Collected material »
---*---
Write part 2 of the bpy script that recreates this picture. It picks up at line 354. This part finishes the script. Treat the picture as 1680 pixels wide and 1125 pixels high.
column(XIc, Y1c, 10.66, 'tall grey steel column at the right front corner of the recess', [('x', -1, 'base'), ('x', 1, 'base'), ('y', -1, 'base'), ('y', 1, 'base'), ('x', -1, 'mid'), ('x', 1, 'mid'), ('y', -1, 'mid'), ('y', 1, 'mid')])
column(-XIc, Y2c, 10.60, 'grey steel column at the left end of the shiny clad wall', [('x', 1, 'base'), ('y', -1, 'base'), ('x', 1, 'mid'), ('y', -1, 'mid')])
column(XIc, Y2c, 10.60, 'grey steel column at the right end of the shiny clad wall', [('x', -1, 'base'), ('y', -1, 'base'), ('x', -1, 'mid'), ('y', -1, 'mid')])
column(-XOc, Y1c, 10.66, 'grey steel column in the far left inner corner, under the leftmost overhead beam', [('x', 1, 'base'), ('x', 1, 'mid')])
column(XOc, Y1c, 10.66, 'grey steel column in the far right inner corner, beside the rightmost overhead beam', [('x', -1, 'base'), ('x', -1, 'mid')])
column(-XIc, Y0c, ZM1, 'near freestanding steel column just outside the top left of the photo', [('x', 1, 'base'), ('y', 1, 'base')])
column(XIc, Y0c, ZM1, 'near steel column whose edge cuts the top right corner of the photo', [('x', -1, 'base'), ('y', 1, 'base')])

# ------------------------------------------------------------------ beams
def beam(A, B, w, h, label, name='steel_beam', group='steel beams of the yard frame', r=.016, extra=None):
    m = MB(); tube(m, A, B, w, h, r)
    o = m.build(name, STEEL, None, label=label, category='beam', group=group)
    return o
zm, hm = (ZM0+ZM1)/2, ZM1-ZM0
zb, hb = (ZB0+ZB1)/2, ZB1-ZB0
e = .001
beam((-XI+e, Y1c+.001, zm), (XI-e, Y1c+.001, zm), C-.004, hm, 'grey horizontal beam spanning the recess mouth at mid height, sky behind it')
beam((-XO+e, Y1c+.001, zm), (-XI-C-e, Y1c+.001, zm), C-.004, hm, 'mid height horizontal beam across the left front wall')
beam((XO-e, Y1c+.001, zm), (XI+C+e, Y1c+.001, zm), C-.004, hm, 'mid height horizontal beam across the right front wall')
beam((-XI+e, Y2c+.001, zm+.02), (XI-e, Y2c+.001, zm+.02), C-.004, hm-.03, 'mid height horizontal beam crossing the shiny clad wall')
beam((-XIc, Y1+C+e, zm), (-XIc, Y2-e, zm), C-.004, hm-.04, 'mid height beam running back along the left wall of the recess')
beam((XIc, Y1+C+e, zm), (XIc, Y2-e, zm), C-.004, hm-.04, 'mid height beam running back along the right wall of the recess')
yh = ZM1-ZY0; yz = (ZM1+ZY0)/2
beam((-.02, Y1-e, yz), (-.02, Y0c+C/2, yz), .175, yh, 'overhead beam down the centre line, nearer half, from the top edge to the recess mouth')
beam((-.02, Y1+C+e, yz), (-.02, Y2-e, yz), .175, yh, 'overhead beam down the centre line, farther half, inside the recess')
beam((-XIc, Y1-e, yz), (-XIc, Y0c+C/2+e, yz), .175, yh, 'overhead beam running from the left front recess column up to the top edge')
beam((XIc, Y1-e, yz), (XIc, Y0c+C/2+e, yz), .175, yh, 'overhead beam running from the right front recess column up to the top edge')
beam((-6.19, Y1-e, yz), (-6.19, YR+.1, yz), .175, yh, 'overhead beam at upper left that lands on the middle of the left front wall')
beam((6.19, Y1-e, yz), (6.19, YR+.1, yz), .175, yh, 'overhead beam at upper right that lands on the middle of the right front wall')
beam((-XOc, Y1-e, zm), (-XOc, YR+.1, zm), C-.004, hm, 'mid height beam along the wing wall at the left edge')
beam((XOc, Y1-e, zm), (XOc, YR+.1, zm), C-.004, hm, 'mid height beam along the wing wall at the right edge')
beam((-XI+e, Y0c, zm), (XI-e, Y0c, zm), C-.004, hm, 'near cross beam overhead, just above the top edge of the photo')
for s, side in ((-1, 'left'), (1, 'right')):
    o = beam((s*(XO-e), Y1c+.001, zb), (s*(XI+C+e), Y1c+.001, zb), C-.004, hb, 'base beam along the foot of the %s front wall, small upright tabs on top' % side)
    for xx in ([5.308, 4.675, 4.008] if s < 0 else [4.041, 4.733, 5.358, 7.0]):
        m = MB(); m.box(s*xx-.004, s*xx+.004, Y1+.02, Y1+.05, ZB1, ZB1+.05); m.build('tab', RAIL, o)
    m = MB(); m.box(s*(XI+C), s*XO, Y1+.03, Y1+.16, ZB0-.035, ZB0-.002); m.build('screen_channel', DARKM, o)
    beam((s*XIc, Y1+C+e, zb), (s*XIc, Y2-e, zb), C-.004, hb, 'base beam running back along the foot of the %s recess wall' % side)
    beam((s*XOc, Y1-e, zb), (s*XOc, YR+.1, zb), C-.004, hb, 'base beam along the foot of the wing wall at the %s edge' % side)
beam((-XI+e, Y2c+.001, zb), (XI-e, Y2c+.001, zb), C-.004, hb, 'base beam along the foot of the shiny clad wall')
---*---
What the exercise asks » Extract the full listing and reproduce each line exactly.

Complete output »
Write part 2 of the bpy script that recreates this picture. It picks up at line 354. This part finishes the script. Treat the picture as 1680 pixels wide and 1125 pixels high.
column(XIc, Y1c, 10.66, 'tall grey steel column at the right front corner of the recess', [('x', -1, 'base'), ('x', 1, 'base'), ('y', -1, 'base'), ('y', 1, 'base'), ('x', -1, 'mid'), ('x', 1, 'mid'), ('y', -1, 'mid'), ('y', 1, 'mid')])
column(-XIc, Y2c, 10.60, 'grey steel column at the left end of the shiny clad wall', [('x', 1, 'base'), ('y', -1, 'base'), ('x', 1, 'mid'), ('y', -1, 'mid')])
column(XIc, Y2c, 10.60, 'grey steel column at the right end of the shiny clad wall', [('x', -1, 'base'), ('y', -1, 'base'), ('x', -1, 'mid'), ('y', -1, 'mid')])
column(-XOc, Y1c, 10.66, 'grey steel column in the far left inner corner, under the leftmost overhead beam', [('x', 1, 'base'), ('x', 1, 'mid')])
column(XOc, Y1c, 10.66, 'grey steel column in the far right inner corner, beside the rightmost overhead beam', [('x', -1, 'base'), ('x', -1, 'mid')])
column(-XIc, Y0c, ZM1, 'near freestanding steel column just outside the top left of the photo', [('x', 1, 'base'), ('y', 1, 'base')])
column(XIc, Y0c, ZM1, 'near steel column whose edge cuts the top right corner of the photo', [('x', -1, 'base'), ('y', 1, 'base')])

# ------------------------------------------------------------------ beams
def beam(A, B, w, h, label, name='steel_beam', group='steel beams of the yard frame', r=.016, extra=None):
    m = MB(); tube(m, A, B, w, h, r)
    o = m.build(name, STEEL, None, label=label, category='beam', group=group)
    return o
zm, hm = (ZM0+ZM1)/2, ZM1-ZM0
zb, hb = (ZB0+ZB1)/2, ZB1-ZB0
e = .001
beam((-XI+e, Y1c+.001, zm), (XI-e, Y1c+.001, zm), C-.004, hm, 'grey horizontal beam spanning the recess mouth at mid height, sky behind it')
beam((-XO+e, Y1c+.001, zm), (-XI-C-e, Y1c+.001, zm), C-.004, hm, 'mid height horizontal beam across the left front wall')
beam((XO-e, Y1c+.001, zm), (XI+C+e, Y1c+.001, zm), C-.004, hm, 'mid height horizontal beam across the right front wall')
beam((-XI+e, Y2c+.001, zm+.02), (XI-e, Y2c+.001, zm+.02), C-.004, hm-.03, 'mid height horizontal beam crossing the shiny clad wall')
beam((-XIc, Y1+C+e, zm), (-XIc, Y2-e, zm), C-.004, hm-.04, 'mid height beam running back along the left wall of the recess')
beam((XIc, Y1+C+e, zm), (XIc, Y2-e, zm), C-.004, hm-.04, 'mid height beam running back along the right wall of the recess')
yh = ZM1-ZY0; yz = (ZM1+ZY0)/2
beam((-.02, Y1-e, yz), (-.02, Y0c+C/2, yz), .175, yh, 'overhead beam down the centre line, nearer half, from the top edge to the recess mouth')
beam((-.02, Y1+C+e, yz), (-.02, Y2-e, yz), .175, yh, 'overhead beam down the centre line, farther half, inside the recess')
beam((-XIc, Y1-e, yz), (-XIc, Y0c+C/2+e, yz), .175, yh, 'overhead beam running from the left front recess column up to the top edge')
beam((XIc, Y1-e, yz), (XIc, Y0c+C/2+e, yz), .175, yh, 'overhead beam running from the right front recess column up to the top edge')
beam((-6.19, Y1-e, yz), (-6.19, YR+.1, yz), .175, yh, 'overhead beam at upper left that lands on the middle of the left front wall')
beam((6.19, Y1-e, yz), (6.19, YR+.1, yz), .175, yh, 'overhead beam at upper right that lands on the middle of the right front wall')
beam((-XOc, Y1-e, zm), (-XOc, YR+.1, zm), C-.004, hm, 'mid height beam along the wing wall at the left edge')
beam((XOc, Y1-e, zm), (XOc, YR+.1, zm), C-.004, hm, 'mid height beam along the wing wall at the right edge')
beam((-XI+e, Y0c, zm), (XI-e, Y0c, zm), C-.004, hm, 'near cross beam overhead, just above the top edge of the photo')
for s, side in ((-1, 'left'), (1, 'right')):
    o = beam((s*(XO-e), Y1c+.001, zb), (s*(XI+C+e), Y1c+.001, zb), C-.004, hb, 'base beam along the foot of the %s front wall, small upright tabs on top' % side)
    for xx in ([5.308, 4.675, 4.008] if s < 0 else [4.041, 4.733, 5.358, 7.0]):
        m = MB(); m.box(s*xx-.004, s*xx+.004, Y1+.02, Y1+.05, ZB1, ZB1+.05); m.build('tab', RAIL, o)
    m = MB(); m.box(s*(XI+C), s*XO, Y1+.03, Y1+.16, ZB0-.035, ZB0-.002); m.build('screen_channel', DARKM, o)
    beam((s*XIc, Y1+C+e, zb), (s*XIc, Y2-e, zb), C-.004, hb, 'base beam running back along the foot of the %s recess wall' % side)
    beam((s*XOc, Y1-e, zb), (s*XOc, YR+.1, zb), C-.004, hb, 'base beam along the foot of the wing wall at the %s edge' % side)
beam((-XI+e, Y2c+.001, zb), (XI-e, Y2c+.001, zb), C-.004, hb, 'base beam along the foot of the shiny clad wall')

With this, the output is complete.